Research
Nina’s research interests are situated within the areas of:
- gender and sexuality studies
- critical race and whiteness studies
- sexual and emotional geographies
- LGBT asylum and human rights
Nina follows interdisciplinary and intersectional research methodologies. Her PhD research Racialised Lesbian Spaces: a Mancunian ethnography (Lancaster University, 2011) is interdisciplinary and draws on different fields such as sexual geographies, critical ‘race’ scholarship, (black) feminist and queer theories, studies on whiteness, postmodern spatial theories.
Through participant observations in Manchester's Gay Village and qualitative interviews with women who identify as lesbian and bisexual and white, mixed-race, black and East Asian, the ethnographic study explores the role of ‘race’ in the construction of lesbian bodies and spaces and how sexuality, ‘race’ and space work together in shaping subjectivities. It argues that ‘race’ and sexuality are mutually constitutive categories and that they can only be understood in relation to each other.

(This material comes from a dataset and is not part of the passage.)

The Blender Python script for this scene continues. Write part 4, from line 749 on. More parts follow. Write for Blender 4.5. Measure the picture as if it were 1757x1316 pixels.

Her more recent research interests in LGBT asylum and human rights have developed through her various roles in the voluntary sector, especially through her work with the human rights organisations Freedom from Torture and the Lesbian Immigration Support Group.
In her role as research fellow at Sussex, she is working on the project SOGICA - Sexual Orientation and Gender Identity Claims of Asylum (2016-2020, funded by a Horizon 2020 ERC Starting Grant). This project will generate the first ever theoretically and empirically-grounded comparative and comprehensive picture of the status and legal experiences of asylum-seekers across Europe claiming international protection on the basis of their sexual orientation or gender identity (SOGI), and determine how the European asylum systems can treat more fairly asylum claims based on the claimant’s SOGI.